## REQUIREMENTS
Return the first line, the line containing "cam.dof.use_dof = True;", and every line between them, exactly as they stand.

(Entries from a dataset)

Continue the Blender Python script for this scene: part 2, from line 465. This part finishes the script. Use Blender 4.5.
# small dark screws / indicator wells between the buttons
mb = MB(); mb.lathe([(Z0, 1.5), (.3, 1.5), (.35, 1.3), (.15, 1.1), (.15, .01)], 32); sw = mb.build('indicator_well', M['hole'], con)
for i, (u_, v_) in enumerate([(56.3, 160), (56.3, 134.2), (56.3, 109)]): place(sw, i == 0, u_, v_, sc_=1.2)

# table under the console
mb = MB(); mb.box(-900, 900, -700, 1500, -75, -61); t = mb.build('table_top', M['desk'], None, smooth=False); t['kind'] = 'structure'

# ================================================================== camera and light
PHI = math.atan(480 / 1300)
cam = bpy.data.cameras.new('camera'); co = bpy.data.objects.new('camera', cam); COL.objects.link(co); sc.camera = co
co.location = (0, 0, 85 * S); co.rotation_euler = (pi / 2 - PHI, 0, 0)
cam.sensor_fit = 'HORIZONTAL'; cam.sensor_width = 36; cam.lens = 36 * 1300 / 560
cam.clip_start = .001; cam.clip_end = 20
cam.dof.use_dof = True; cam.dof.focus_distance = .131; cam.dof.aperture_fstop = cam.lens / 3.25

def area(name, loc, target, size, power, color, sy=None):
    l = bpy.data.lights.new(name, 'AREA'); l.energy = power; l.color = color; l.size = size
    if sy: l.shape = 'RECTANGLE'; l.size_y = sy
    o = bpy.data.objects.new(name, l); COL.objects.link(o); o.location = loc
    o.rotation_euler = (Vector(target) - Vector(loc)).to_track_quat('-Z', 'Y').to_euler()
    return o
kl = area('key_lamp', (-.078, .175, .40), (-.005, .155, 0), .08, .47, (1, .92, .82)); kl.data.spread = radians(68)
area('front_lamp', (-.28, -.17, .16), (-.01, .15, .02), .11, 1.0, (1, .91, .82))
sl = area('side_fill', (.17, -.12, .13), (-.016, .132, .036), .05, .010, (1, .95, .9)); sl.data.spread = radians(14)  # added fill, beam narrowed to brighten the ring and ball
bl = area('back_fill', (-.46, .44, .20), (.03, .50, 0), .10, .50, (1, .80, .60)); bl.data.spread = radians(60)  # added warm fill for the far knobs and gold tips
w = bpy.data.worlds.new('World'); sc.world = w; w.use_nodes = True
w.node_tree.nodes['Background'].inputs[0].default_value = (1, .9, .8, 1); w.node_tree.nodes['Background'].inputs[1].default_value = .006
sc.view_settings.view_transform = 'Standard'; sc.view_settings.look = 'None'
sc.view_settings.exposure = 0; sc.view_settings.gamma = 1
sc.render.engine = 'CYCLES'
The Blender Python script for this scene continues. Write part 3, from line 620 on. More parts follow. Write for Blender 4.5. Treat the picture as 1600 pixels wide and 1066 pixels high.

## RESPONSE TO THE TASK
Continue the Blender Python script for this scene: part 2, from line 465. This part finishes the script. Use Blender 4.5.
# small dark screws / indicator wells between the buttons
mb = MB(); mb.lathe([(Z0, 1.5), (.3, 1.5), (.35, 1.3), (.15, 1.1), (.15, .01)], 32); sw = mb.build('indicator_well', M['hole'], con)
for i, (u_, v_) in enumerate([(56.3, 160), (56.3, 134.2), (56.3, 109)]): place(sw, i == 0, u_, v_, sc_=1.2)

# table under the console
mb = MB(); mb.box(-900, 900, -700, 1500, -75, -61); t = mb.build('table_top', M['desk'], None, smooth=False); t['kind'] = 'structure'

# ================================================================== camera and light
PHI = math.atan(480 / 1300)
cam = bpy.data.cameras.new('camera'); co = bpy.data.objects.new('camera', cam); COL.objects.link(co); sc.camera = co
co.location = (0, 0, 85 * S); co.rotation_euler = (pi / 2 - PHI, 0, 0)
cam.sensor_fit = 'HORIZONTAL'; cam.sensor_width = 36; cam.lens = 36 * 1300 / 560
cam.clip_start = .001; cam.clip_end = 20
cam.dof.use_dof = True; cam.dof.focus_distance = .131; cam.dof.aperture_fstop = cam.lens / 3.25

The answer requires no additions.